On 21 Oct 2022, at 15:53, Russell Sim wrote:
Robert Goldman rpgoldman@sift.info writes:
I have been out of town and away from my email for a while. Sorry for the late response. Checked ASDF code and I think you are right: it would make sense to make `:read-file-form` more generally usable than just in the `:version` property.
Unfortunately, if we were to do this, it would cause new `defsystem` forms to be backwards incompatible, which would be undesirable.
I was thinking about this and I understand the need for backwards compatibility, I know that read time conditionals could be used to enable backwards compatibility `#+asdf-3.4` or something of that nature?
Yes, that is correct: I expect that we would add a new feature for such constructs. See https://gitlab.common-lisp.net/asdf/asdf/-/issues/131
We could probably instead add a `:license-file` `defsystem` option. We should think carefully about how this is to be done, though. Probably this should *not* point to a file directly, but to a component (generally a `:static-file`): that would be desirable because using a component already provides a mechanism for specifying the location of a source file.
At this point, though, we are starting to get a structure that is so fussy that it is likely to cause more problems than it fixes.
I agree this sounds overly complicated for the user, introducing dependent fields i think is too much. Would it make sense to add a special :license-file component type like https://gitlab.com/daewok/asdf-release-ops introduces? or implicitly add a `:static-file` when a `:license-file` is declared as a `defsystem` option?
The problem with implicitly adding a `:static-file` from a `:license-file` metadata item is that metadata doesn't have a way of allowing the programmer to specify the location of the file, the way that a component does (through `pathname` option or the use of modules).
Having a `:license-file` component type would work, but I hate to mix together program and meta-program that way.
Supporting multiple license files is better for dual licensed projects, so in some ways adding a new component type is the simplest.
I wonder if this is a technical problem at all. Maybe the problem is just that developers are not putting the right static files into their systems, and the issue is that our social practices need to be fixed, not our code. If programmers should be putting license files in as static files, maybe we should just be teaching them to do this.
I could have said "most of them don't even put version information in"!
I think it's a combination of the 2, if the tool doesn't provide an easy/obvious way to do fill the `:long-description` field. We are relying on the users to copy and paste good examples, or to try and write portable code. I do agree it's a balance, and in a library like this it's important consider all options. Some of this could be fixed by providing tooling and better examples.
Allowing `:read-file-form` to be used more widely would be a reasonable extension, although it won't be backward compatible.

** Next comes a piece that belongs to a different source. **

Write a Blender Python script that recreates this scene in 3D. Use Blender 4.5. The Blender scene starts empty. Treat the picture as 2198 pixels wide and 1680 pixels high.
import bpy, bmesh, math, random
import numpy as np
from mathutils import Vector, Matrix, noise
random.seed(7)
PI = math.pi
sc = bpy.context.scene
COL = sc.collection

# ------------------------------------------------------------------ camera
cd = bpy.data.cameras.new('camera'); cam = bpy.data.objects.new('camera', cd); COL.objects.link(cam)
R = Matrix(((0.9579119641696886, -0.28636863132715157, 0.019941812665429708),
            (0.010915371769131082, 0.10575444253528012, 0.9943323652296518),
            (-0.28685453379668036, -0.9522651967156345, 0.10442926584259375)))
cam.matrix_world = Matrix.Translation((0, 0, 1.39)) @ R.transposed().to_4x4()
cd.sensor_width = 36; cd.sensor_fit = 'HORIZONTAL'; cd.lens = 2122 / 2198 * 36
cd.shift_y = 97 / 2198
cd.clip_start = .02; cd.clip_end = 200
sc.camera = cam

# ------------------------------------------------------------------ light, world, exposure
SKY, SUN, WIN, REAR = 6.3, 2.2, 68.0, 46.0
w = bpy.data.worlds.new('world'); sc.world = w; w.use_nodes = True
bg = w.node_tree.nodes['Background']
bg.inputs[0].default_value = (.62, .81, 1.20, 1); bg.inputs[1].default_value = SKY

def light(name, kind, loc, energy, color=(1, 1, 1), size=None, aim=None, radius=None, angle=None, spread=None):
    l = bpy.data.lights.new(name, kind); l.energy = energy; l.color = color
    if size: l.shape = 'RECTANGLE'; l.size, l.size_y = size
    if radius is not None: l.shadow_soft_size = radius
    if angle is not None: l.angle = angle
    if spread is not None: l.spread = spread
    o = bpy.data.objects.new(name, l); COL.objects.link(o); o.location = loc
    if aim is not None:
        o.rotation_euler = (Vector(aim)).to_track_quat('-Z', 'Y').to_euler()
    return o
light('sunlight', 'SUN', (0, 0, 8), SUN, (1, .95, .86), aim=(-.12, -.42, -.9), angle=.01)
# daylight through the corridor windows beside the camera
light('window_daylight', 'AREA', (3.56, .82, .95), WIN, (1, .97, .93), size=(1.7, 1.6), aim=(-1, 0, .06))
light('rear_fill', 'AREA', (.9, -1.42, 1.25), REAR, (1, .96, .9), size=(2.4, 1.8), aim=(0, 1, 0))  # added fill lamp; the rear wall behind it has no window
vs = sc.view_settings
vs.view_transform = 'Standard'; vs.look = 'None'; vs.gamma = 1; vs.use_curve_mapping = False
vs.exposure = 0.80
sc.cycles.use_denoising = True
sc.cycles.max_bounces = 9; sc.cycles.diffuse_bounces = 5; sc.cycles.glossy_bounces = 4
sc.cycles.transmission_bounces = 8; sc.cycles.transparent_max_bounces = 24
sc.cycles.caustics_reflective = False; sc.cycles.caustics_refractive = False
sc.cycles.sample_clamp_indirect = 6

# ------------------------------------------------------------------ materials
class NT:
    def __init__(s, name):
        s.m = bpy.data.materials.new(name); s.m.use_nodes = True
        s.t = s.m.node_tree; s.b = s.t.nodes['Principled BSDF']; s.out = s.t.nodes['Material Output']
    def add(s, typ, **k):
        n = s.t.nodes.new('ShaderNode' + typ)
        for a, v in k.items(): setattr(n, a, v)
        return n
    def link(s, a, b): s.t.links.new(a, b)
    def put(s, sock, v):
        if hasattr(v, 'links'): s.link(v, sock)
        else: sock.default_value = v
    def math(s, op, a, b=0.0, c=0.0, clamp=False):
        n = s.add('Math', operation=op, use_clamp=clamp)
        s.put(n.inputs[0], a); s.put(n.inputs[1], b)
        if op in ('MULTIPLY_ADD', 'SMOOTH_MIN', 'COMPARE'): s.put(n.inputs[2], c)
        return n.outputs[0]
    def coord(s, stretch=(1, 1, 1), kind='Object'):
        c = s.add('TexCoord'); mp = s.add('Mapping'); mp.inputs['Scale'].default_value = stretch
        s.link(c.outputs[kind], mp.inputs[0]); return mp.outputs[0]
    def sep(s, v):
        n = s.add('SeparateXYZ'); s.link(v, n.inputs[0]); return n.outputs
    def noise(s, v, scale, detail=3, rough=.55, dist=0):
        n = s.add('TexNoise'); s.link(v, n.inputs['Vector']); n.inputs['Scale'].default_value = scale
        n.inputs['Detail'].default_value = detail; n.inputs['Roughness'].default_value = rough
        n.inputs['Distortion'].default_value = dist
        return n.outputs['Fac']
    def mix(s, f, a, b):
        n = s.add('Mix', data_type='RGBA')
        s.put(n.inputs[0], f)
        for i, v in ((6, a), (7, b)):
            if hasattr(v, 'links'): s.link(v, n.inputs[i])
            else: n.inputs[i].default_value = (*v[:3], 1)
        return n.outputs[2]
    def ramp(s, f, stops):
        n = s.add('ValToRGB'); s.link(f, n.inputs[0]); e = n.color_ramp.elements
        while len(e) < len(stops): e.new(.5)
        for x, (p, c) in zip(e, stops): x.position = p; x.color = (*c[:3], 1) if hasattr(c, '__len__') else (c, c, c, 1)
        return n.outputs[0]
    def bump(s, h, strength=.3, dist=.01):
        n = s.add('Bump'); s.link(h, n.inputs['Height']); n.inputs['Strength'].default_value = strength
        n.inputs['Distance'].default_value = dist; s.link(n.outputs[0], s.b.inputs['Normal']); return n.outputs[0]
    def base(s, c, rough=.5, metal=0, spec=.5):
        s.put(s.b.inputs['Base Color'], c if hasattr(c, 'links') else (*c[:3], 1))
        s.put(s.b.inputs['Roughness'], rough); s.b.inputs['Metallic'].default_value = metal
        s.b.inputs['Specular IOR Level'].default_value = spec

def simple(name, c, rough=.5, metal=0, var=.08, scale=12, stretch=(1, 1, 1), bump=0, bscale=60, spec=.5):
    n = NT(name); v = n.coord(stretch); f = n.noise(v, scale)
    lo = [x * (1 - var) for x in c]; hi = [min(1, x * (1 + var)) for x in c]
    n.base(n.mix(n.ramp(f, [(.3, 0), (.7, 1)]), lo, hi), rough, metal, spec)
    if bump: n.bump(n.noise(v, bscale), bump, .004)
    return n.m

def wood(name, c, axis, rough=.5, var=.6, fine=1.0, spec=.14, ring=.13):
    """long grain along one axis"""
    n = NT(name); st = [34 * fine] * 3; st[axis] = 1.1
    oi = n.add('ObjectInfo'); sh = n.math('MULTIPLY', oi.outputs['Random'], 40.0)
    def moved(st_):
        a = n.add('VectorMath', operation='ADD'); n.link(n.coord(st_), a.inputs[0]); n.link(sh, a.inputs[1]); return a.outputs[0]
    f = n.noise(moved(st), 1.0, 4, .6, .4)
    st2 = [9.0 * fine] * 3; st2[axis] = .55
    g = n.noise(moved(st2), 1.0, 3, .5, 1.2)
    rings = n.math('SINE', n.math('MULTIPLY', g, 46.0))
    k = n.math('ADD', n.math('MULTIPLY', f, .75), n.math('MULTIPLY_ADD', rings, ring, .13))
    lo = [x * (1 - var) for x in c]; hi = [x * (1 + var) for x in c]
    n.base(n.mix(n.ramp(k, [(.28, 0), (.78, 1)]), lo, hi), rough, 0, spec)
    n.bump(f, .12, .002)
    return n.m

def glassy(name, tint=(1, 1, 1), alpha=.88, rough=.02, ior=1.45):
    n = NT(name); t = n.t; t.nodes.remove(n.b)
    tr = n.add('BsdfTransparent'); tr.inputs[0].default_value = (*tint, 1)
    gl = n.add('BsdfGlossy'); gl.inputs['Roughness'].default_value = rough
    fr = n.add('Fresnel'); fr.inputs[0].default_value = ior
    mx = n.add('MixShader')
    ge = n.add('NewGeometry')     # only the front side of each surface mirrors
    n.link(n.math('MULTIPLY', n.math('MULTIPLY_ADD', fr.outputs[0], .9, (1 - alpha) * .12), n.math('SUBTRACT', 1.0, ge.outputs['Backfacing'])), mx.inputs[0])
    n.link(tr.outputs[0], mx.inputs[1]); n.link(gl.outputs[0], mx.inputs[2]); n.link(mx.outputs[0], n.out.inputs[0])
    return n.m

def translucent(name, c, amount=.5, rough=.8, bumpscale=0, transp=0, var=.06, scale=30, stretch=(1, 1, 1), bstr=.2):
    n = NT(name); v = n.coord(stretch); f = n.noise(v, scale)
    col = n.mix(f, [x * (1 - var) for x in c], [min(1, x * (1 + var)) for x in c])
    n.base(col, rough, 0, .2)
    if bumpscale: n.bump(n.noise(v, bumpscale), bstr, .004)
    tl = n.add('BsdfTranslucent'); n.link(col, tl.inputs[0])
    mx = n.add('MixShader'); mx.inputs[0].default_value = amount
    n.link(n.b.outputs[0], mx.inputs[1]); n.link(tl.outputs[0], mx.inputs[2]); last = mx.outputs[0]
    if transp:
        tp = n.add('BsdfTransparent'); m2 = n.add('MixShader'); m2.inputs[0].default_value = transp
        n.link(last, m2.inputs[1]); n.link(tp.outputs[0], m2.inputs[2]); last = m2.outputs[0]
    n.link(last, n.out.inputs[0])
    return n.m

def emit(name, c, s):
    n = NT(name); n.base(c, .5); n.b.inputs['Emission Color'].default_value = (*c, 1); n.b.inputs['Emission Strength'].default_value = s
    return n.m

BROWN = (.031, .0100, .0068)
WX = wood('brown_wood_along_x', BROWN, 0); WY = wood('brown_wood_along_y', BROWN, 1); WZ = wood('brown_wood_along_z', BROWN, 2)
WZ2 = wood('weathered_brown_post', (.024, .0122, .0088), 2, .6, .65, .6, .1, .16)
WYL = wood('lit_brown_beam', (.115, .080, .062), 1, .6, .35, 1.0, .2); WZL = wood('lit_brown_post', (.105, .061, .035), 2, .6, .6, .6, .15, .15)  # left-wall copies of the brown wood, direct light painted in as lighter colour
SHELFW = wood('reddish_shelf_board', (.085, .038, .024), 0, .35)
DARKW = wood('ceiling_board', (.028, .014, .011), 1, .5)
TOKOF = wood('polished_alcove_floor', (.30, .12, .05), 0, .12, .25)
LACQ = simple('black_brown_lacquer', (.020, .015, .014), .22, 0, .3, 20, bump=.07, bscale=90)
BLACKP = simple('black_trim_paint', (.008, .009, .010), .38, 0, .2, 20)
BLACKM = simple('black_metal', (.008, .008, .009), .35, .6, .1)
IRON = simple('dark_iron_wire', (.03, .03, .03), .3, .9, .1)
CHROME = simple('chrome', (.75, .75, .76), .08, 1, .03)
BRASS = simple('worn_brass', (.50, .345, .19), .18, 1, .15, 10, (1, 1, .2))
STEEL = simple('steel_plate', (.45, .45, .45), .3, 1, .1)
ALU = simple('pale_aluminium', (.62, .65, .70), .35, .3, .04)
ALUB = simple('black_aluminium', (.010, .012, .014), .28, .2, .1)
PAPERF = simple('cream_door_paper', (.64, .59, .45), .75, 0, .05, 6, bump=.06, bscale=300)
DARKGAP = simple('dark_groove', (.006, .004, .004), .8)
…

This discussion has given me some good ideas. Like you say, it's partly a social practices issue, which makes me think that tooling like a linter would help. But read time evaluation makes that hard to implement. If the need for that could be removed somehow, that would improve things significantly. One thing that can be seen from the `:version`, `:read-file-form` option usage below is that if there is a better way to read a file, people will use it.
Cheers, Russell
Below are some numbers to gauge usage of existing fields and features of ASDF. I have gone and pulled all the systems from Quicklisp so we can look at the current usage.
So looking at 4921 asd files found in quicklisp (NB, this total isn't perfect there a few minor duplicates, ~10 due to locally having multiple versions of some packages) But the rest of the results I manually verified.
70 asd files currently declare a license via a `:static-file` component. 1961 asd files currently declare a `:license` option
76 asd files that declare the readme as either a `:static-file` or a `:doc-file` (6 use the `:doc-file` declaration) There is some overlap with the following libraries, but not all, so some people are correctly declaring a `:static-file` and using read time evaluation. Sorry I was too lazy to calculate the set difference.
130 systems using read-file-string
:long-description #.(uiop:read-file-string (uiop:subpathname *load-pathname* "README.org"))
95 asd files using the `with-open-file` similar to this
:long-description #.(with-open-file (stream (merge-pathnames #p"README.markdown" (or *load-pathname* *compile-file-pathname*)) :if-does-not-exist nil :direction :input) (when stream (let ((seq (make-array (file-length stream) :element-type 'character :fill-pointer t))) (setf (fill-pointer seq) (read-sequence seq stream)) seq)))
Regarding general use of read time evaluation, there are 7 total instances where users are incorrectly using `with-open-file` to fill the `:version` defsystem option from a file instead of using `:read-file-form` or equivalent line option.
There are ~258 correct usages of the `:version (:read-file-form` expression.